The City Council last week unanimously authorized the Department of Public Works to apply for a Tennessee Valley Authority grant that would pay more than half the cost of a $6.1 million methane-to-electricity project, leaving the city's share at nearly $2.7 million, according to Public Works Director Lee Norris. The methane would be burned, producing steam to turn a turbine and generate electricity.

Patrick believes the project is worth doing, even if TVA doesn't give the city the grant.

The big pumps at the wastewater treatment plant run 24 hours a day, seven days a week, costing the city $4 million a year in electric bills - the highest of any city-owned facility.

The electricity generated from the methane would reduce that by $1 million every year, so the payback would be less than three years with the grant, or seven years without.

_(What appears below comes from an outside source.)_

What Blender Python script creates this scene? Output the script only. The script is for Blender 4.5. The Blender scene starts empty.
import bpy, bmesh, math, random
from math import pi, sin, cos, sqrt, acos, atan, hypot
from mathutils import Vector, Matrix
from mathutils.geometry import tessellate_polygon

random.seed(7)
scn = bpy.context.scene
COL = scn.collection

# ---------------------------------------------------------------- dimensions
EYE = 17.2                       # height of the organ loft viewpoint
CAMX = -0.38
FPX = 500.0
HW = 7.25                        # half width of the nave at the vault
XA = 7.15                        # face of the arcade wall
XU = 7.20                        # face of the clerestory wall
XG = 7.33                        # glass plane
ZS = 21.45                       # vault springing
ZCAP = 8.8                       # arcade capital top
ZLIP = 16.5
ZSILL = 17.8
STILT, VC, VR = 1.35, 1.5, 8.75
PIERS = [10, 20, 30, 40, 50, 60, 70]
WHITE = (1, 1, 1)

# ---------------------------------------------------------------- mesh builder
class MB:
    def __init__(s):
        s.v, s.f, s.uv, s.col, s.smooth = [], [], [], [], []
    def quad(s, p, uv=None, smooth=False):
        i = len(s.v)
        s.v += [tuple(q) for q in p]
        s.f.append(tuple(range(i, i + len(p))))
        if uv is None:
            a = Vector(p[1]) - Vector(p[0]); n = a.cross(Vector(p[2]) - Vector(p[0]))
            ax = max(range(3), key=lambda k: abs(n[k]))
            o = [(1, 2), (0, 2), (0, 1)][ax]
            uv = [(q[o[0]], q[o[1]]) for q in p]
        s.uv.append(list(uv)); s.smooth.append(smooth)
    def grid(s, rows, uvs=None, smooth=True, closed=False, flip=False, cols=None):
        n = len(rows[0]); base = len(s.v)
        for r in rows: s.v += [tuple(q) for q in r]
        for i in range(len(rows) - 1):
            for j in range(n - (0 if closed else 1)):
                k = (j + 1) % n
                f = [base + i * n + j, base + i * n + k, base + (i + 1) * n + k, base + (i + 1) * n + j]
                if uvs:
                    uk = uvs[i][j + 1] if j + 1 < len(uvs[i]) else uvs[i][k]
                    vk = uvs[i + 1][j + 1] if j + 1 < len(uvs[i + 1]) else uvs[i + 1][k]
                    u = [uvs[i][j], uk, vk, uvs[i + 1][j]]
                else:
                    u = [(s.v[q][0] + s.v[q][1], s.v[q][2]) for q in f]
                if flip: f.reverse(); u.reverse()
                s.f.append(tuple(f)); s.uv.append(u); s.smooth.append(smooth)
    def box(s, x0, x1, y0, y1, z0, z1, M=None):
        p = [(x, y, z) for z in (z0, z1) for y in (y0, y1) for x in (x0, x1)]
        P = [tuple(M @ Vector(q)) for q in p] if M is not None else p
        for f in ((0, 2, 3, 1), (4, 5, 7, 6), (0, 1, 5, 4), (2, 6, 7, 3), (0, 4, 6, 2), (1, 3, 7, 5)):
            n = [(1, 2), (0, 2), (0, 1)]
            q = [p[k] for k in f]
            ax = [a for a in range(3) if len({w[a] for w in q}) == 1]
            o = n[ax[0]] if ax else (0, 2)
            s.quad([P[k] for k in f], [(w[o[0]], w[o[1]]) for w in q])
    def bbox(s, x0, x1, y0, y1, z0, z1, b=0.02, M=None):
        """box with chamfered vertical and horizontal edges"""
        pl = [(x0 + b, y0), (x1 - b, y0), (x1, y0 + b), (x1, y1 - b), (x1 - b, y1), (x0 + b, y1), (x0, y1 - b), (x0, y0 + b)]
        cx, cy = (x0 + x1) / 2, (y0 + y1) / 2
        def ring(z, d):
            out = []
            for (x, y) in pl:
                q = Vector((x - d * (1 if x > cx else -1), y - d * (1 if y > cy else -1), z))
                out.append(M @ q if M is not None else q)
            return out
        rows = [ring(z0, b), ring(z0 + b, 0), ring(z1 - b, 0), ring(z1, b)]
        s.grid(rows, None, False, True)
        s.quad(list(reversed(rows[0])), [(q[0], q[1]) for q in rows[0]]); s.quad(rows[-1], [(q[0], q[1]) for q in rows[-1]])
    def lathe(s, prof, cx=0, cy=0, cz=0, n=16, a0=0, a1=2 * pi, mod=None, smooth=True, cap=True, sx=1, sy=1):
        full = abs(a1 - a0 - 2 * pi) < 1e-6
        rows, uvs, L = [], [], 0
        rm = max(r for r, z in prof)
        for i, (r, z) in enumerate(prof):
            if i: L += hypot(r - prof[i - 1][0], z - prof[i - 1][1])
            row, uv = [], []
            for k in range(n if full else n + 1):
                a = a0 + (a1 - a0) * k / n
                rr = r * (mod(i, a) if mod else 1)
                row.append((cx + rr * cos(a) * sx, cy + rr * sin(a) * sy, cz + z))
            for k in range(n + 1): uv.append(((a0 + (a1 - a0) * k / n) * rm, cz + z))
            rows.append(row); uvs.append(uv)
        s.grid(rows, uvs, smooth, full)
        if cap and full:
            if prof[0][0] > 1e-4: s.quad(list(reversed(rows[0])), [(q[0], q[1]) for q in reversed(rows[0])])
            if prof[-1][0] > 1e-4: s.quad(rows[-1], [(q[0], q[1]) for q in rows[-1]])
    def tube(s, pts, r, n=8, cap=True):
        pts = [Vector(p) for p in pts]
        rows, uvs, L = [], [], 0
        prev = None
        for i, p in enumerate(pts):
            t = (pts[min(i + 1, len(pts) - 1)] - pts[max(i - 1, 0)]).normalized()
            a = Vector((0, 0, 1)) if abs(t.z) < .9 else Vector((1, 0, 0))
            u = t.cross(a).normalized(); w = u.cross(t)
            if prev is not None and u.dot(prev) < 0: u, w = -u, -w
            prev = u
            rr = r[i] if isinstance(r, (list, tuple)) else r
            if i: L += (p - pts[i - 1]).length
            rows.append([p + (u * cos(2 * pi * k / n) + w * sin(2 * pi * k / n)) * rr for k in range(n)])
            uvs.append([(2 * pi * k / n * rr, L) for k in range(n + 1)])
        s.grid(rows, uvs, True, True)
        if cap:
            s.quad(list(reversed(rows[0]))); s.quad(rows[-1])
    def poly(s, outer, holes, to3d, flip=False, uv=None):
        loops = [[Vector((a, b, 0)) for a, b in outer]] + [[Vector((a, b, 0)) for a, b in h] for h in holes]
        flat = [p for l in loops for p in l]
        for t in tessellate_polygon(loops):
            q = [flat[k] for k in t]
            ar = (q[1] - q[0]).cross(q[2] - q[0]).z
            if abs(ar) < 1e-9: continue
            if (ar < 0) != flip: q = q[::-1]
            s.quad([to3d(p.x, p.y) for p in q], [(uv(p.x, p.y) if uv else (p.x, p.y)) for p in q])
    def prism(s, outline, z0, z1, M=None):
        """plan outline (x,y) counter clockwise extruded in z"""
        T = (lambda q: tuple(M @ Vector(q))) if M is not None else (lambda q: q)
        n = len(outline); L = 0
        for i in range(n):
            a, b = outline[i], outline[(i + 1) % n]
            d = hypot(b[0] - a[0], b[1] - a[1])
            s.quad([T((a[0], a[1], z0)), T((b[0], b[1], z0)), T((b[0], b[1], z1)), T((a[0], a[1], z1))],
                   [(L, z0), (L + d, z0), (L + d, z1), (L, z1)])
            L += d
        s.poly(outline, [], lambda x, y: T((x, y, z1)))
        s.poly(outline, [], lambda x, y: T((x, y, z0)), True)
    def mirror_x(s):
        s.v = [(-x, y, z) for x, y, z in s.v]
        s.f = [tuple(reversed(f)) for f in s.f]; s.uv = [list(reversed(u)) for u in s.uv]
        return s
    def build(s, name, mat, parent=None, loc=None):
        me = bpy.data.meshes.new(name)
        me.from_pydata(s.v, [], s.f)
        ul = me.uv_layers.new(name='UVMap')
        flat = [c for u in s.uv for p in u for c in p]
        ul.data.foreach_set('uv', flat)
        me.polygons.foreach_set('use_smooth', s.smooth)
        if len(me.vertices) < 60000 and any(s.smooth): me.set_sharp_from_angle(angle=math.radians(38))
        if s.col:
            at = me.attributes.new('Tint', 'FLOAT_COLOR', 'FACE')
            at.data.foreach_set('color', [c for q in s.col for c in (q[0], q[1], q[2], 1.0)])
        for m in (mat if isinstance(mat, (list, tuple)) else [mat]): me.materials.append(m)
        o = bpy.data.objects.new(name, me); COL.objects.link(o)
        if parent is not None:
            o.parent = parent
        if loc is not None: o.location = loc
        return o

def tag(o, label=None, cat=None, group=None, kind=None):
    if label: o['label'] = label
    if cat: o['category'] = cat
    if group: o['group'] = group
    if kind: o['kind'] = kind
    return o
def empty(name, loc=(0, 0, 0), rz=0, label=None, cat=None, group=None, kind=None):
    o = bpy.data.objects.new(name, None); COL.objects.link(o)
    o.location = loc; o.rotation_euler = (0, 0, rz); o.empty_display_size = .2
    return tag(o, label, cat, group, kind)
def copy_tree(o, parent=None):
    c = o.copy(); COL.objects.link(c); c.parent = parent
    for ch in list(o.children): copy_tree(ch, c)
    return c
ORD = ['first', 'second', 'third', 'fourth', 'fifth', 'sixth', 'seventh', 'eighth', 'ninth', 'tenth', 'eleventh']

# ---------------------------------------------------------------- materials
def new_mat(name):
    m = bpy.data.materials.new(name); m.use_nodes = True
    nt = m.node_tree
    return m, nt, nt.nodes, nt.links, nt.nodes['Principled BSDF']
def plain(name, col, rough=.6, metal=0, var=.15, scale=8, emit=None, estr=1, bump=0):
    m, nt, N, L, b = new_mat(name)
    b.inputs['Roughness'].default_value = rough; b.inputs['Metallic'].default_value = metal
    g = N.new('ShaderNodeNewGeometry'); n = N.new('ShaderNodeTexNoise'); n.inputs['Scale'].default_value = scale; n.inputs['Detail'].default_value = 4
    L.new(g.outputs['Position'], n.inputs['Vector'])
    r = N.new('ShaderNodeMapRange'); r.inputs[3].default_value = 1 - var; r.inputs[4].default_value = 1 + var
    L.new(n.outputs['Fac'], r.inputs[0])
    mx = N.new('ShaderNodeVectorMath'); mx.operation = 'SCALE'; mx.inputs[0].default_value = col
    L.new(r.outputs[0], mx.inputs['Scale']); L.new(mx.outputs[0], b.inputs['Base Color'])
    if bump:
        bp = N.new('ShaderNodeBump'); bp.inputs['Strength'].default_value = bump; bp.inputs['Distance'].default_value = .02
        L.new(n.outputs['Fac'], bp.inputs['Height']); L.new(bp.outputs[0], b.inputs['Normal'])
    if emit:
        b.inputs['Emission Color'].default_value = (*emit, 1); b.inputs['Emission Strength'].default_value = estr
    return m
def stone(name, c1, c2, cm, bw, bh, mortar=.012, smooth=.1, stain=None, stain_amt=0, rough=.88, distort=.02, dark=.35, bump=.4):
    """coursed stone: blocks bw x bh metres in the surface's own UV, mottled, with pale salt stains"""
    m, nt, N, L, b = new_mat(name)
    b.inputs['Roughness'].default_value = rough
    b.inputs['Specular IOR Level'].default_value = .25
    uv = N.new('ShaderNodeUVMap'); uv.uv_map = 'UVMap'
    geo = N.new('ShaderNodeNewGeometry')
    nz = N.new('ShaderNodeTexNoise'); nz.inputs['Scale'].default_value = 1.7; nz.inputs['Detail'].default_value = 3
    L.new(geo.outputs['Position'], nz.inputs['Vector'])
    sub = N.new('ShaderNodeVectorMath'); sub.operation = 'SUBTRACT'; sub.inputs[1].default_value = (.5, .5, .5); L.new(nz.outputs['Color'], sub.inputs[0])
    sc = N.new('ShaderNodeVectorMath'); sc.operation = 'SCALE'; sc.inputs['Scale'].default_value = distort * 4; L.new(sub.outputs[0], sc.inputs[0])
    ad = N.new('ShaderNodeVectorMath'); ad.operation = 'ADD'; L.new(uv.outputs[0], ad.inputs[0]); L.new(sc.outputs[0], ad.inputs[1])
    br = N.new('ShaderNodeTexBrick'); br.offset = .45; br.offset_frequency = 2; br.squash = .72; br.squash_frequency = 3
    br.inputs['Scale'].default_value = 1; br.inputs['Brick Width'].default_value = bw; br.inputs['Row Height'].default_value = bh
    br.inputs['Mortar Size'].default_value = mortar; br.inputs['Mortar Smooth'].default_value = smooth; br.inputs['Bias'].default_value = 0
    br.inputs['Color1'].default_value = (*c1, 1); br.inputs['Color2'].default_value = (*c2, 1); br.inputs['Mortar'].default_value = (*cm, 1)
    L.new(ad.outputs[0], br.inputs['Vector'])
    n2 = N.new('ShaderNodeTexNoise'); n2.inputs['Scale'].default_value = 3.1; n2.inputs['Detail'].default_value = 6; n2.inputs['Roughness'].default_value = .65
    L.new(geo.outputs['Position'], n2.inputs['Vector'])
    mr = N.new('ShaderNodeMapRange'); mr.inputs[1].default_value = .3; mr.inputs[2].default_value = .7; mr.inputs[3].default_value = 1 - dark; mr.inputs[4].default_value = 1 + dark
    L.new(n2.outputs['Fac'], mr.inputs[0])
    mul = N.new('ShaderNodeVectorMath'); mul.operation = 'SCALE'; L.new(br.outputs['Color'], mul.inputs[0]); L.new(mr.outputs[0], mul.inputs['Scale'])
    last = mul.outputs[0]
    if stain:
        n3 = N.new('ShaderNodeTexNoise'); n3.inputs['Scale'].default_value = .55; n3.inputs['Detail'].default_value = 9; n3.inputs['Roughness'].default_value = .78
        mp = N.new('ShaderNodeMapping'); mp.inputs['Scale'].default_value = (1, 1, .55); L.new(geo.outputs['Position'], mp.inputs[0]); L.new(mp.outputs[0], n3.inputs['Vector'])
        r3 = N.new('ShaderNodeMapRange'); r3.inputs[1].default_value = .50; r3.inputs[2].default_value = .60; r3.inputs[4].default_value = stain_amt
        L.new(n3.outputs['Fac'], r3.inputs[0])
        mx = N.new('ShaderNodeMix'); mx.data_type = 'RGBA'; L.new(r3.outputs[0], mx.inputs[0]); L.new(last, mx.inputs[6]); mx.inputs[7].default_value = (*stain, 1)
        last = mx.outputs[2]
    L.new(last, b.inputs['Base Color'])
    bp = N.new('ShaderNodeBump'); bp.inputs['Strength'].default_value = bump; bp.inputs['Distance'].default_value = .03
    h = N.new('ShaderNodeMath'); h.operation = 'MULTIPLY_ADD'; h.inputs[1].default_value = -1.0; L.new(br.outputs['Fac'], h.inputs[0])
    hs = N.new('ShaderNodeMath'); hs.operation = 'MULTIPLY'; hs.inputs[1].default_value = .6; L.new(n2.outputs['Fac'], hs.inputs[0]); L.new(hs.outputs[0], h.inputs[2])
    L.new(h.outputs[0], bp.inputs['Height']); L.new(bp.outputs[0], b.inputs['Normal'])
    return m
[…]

The project has another benefit, Patrick said. In the event of a major power outage, it would allow the Moccasin Bend facility to generate a quarter of its electricity needs onsite, keeping at least some of its pumps operating.

The idea - using methane from sewage waste to generate electricity - seems to be having its moment, with Chicago (with the world's largest wastewater plant) and Los Angeles announcing plans, and Washington, D.C., starting up its facility in October. Chicago may add an additional twist - mixing in waste grain from the area's breweries to boost the methane level in its waste.

Gresham, Ore., is doing something similar, using grease and fat trucked in from restaurants in nearby Portland.

photo Public Works director of Waste Resources Division Michael Patrick stands in front of the six (round) anaerobic digesters at the Chattanooga Waste Water Treatment Plant on Moccasin Bend.

Chattanooga also will need to increase its methane production to make the project workable, Patrick said. The site's current digesters are about 12 years old and need replacing. Newer units can produce 600,000 cubic feet of methane every day, making the project cost-effective.

The project also would have a significant environmental benefit, according to TVA spokesman Scott Fiedler.

"This project has a multiplier effect," Fiedler said. "It reduces the amount of electricity TVA has to generate to provide that electricity, which reduces pollution, and it is using a source that would have been wasted before to generate electricity."

The grant prospect is part of a 2011 settlement between TVA and the U.S. Environmental Protection Agency that commits TVA to reduce pollution in its service area across the Tennessee Valley.

If Chattanooga wins funding, it will take until 2020 to design and build the new facility, Patrick said.

Projects such as this were not feasible in the past, because the methane produced from wastewater was too "dirty" to burn, said Jeff Rose, wastewater plant deputy director.

"The industry is just now getting the technology to clean up the gas enough so this is sustainable," he said.

After some of the solid material is removed from the wastewater and converted to methane gas, what remains turns out to be "pretty good fertilizer," Patrick said.

Some 70,000 tons of it are hauled away by truck from Moccasin Bend every year to be given to farmers in Sequatchie and Bledsoe counties and northern Alabama.

The liquid component is cleaned up enough to be dumped into the Tennessee River. That's a huge improvement from the years before 1965, when the Chattanooga wastewater treatment plant was built, Patrick said.

Before that, the raw sewage was just dumped into the river.